### Problem requirements
Please repeat, exactly and with nothing added, the lines running from the line that contains "What Blender Python" to the line that contains "R = random.Random(11)", both lines included.

== Dataset content

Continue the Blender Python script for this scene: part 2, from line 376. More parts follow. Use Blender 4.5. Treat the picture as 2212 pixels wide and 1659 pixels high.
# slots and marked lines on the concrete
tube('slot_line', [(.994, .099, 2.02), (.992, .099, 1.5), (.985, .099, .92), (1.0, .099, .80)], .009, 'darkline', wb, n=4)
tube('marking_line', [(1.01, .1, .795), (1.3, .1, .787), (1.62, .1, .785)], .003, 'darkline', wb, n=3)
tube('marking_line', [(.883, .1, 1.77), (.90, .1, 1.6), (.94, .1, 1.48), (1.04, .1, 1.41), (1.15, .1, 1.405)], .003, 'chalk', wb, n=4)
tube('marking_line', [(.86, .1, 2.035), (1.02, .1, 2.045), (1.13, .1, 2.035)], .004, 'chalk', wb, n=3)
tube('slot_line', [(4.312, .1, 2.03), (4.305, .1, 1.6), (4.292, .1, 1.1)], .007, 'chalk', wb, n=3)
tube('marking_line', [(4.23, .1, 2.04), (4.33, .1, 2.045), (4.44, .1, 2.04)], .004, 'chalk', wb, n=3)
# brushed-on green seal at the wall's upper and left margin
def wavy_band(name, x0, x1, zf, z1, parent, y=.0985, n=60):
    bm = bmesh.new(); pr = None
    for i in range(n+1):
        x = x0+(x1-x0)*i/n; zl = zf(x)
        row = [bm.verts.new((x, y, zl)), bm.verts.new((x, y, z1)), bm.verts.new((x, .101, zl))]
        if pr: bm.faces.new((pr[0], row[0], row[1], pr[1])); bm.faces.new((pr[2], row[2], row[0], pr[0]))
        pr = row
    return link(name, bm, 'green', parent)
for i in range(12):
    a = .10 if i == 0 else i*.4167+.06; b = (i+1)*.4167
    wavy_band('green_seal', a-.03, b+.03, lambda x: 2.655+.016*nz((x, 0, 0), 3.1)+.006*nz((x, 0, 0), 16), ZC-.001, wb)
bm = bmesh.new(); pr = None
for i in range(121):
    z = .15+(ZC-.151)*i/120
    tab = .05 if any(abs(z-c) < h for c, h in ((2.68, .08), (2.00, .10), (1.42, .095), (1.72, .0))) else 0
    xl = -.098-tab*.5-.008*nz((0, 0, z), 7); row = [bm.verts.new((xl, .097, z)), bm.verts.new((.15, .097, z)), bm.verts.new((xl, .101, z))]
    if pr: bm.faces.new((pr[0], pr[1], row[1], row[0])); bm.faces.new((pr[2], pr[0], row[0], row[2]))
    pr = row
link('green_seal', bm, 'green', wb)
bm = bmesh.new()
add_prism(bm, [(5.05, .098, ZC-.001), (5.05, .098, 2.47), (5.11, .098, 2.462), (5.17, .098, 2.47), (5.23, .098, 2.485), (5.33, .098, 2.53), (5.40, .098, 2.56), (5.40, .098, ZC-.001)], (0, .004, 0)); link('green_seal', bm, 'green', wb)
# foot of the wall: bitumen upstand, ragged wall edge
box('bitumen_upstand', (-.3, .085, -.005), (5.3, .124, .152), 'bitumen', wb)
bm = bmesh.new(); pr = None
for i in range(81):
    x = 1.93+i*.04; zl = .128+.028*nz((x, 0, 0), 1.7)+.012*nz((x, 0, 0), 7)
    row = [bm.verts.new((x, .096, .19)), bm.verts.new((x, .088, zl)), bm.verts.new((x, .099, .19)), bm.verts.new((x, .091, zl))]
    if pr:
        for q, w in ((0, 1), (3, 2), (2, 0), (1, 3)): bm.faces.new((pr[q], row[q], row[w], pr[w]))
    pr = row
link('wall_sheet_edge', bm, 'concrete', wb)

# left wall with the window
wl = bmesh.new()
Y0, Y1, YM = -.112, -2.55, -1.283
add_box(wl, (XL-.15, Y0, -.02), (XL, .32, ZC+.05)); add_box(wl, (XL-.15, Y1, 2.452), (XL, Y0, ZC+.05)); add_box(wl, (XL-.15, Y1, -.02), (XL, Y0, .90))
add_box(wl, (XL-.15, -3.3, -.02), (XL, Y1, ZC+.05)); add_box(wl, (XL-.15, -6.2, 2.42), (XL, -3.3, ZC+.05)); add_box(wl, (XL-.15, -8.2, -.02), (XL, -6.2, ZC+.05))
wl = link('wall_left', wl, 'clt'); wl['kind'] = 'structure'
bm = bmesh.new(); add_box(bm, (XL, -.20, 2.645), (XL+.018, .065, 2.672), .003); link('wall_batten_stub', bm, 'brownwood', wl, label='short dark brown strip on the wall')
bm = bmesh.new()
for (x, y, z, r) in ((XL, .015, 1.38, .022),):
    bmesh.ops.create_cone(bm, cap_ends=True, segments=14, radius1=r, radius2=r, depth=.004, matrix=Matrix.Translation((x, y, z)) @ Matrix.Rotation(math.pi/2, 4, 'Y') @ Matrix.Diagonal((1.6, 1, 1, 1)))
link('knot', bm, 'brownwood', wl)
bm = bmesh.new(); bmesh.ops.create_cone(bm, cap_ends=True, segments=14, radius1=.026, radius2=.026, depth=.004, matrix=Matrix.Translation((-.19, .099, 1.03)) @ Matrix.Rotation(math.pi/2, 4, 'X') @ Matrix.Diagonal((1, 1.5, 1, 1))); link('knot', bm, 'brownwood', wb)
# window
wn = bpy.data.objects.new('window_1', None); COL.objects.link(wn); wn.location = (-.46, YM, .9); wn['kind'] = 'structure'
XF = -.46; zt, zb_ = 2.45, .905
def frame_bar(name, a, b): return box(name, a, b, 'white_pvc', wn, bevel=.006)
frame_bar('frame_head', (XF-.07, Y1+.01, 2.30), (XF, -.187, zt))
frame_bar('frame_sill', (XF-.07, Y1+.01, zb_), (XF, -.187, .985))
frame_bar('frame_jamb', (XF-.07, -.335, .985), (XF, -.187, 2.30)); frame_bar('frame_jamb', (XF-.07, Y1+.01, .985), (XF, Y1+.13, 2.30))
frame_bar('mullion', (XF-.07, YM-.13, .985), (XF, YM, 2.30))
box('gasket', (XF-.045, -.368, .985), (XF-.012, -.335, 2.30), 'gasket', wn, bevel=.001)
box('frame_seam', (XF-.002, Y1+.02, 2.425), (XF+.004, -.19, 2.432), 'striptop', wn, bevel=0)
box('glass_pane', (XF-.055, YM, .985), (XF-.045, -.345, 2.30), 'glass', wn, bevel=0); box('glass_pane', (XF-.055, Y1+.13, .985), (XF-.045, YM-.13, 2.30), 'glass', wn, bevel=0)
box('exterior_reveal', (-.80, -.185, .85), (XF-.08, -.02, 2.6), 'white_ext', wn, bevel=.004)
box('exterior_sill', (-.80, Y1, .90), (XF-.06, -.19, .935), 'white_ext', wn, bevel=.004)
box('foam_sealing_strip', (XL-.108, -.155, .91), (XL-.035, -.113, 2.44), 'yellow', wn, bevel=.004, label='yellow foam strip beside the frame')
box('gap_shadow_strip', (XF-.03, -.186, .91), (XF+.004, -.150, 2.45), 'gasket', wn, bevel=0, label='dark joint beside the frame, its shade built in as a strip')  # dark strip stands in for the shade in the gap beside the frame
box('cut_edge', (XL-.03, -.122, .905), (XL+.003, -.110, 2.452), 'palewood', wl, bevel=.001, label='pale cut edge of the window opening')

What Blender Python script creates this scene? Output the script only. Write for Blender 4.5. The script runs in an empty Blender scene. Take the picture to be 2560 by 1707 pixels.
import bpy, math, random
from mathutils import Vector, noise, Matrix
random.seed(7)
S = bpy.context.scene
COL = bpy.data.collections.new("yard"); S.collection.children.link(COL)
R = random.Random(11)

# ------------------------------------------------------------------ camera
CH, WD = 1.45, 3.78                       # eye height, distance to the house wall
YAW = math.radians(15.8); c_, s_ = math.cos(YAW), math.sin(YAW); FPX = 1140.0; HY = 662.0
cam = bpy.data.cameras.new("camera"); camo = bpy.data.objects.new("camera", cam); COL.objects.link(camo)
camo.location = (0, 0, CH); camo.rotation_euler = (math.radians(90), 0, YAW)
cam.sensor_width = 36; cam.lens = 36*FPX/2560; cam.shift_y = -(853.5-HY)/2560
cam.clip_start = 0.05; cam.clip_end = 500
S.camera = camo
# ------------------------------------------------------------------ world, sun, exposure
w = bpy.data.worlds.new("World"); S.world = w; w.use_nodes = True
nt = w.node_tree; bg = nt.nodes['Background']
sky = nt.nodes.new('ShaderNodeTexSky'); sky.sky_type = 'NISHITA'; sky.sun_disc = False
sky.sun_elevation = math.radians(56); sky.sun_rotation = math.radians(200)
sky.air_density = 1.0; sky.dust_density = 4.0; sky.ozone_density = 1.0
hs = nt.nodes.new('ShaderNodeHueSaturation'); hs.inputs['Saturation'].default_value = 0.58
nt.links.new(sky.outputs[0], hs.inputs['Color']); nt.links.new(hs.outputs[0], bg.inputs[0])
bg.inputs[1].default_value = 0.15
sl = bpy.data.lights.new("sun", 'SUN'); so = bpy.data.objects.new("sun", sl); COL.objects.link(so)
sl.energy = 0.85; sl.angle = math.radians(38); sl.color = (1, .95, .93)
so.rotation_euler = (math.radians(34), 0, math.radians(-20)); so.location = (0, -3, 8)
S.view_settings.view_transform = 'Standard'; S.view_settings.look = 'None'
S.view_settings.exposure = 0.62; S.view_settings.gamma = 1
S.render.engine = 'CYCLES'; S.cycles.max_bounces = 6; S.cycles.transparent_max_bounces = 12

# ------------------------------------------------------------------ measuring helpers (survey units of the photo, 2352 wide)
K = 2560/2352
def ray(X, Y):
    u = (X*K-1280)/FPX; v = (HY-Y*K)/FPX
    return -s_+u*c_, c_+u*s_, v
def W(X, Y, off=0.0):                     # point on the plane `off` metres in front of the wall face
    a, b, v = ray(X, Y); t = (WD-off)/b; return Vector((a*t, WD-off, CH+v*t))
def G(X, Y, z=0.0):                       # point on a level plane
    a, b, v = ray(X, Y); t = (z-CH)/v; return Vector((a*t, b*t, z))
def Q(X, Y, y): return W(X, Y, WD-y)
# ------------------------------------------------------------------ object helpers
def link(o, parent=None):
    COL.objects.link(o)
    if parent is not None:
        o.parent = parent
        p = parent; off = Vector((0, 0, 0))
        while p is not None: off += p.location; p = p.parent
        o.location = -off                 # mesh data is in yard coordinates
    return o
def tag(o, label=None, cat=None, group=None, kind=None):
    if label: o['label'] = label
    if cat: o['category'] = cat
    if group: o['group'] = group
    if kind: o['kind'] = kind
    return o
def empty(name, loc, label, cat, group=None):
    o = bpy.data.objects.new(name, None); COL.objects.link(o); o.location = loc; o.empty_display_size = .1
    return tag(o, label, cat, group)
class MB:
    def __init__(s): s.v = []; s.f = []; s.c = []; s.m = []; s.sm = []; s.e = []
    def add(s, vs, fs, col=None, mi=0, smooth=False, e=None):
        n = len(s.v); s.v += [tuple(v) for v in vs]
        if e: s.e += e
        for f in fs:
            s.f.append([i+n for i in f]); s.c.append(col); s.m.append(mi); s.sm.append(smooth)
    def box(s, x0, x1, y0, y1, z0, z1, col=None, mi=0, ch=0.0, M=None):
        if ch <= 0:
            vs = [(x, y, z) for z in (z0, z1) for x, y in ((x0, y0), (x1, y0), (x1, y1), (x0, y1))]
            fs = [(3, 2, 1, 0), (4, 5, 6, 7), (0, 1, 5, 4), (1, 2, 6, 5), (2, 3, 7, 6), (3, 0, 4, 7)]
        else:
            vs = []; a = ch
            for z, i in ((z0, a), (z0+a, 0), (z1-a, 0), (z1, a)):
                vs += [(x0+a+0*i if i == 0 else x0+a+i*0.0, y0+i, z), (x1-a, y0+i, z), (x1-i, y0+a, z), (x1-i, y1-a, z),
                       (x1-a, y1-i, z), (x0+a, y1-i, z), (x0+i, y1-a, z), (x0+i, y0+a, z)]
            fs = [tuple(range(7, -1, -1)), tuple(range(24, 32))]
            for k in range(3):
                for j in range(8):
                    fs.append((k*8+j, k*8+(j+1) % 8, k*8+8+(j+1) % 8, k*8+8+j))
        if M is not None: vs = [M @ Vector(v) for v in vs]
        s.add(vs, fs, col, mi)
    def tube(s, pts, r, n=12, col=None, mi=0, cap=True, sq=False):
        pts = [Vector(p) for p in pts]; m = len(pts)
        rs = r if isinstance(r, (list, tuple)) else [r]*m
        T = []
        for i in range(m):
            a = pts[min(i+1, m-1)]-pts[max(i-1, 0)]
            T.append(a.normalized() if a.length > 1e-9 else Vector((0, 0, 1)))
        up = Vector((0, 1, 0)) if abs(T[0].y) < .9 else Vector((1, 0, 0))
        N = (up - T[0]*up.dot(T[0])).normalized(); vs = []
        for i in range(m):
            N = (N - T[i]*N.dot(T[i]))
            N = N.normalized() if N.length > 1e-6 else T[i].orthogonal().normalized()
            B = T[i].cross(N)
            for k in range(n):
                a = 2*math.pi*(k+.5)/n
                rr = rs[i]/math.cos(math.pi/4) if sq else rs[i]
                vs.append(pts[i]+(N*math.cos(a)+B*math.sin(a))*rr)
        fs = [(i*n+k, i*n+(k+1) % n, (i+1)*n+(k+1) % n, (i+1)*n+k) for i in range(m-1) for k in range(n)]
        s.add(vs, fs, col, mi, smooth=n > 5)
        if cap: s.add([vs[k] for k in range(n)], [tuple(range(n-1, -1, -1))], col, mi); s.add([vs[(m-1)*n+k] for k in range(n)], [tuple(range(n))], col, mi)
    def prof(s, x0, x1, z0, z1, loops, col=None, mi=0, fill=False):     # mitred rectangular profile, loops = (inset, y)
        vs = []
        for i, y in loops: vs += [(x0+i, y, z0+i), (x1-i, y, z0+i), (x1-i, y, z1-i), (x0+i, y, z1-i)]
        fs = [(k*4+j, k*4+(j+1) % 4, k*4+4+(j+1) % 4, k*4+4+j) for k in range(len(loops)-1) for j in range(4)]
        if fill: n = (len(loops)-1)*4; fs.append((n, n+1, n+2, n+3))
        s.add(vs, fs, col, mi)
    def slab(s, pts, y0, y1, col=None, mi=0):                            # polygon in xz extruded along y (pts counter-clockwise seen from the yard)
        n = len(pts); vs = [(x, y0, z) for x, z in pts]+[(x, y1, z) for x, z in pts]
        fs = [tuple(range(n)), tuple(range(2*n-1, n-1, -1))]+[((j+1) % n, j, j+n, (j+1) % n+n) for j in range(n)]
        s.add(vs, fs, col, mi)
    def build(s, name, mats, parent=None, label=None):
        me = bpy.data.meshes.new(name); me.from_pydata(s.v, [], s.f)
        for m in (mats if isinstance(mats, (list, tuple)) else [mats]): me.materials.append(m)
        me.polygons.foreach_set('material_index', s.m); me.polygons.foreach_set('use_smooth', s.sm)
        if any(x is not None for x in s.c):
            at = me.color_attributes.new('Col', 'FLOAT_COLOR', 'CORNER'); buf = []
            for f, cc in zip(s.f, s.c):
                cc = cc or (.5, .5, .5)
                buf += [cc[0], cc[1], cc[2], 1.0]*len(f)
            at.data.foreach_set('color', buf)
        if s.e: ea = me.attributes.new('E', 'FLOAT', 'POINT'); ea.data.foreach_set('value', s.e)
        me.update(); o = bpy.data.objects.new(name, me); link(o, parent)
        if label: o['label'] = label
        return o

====

### Answer
What Blender Python script creates this scene? Output the script only. Write for Blender 4.5. The script runs in an empty Blender scene. Take the picture to be 2560 by 1707 pixels.
import bpy, math, random
from mathutils import Vector, noise, Matrix
random.seed(7)
S = bpy.context.scene
COL = bpy.data.collections.new("yard"); S.collection.children.link(COL)
R = random.Random(11)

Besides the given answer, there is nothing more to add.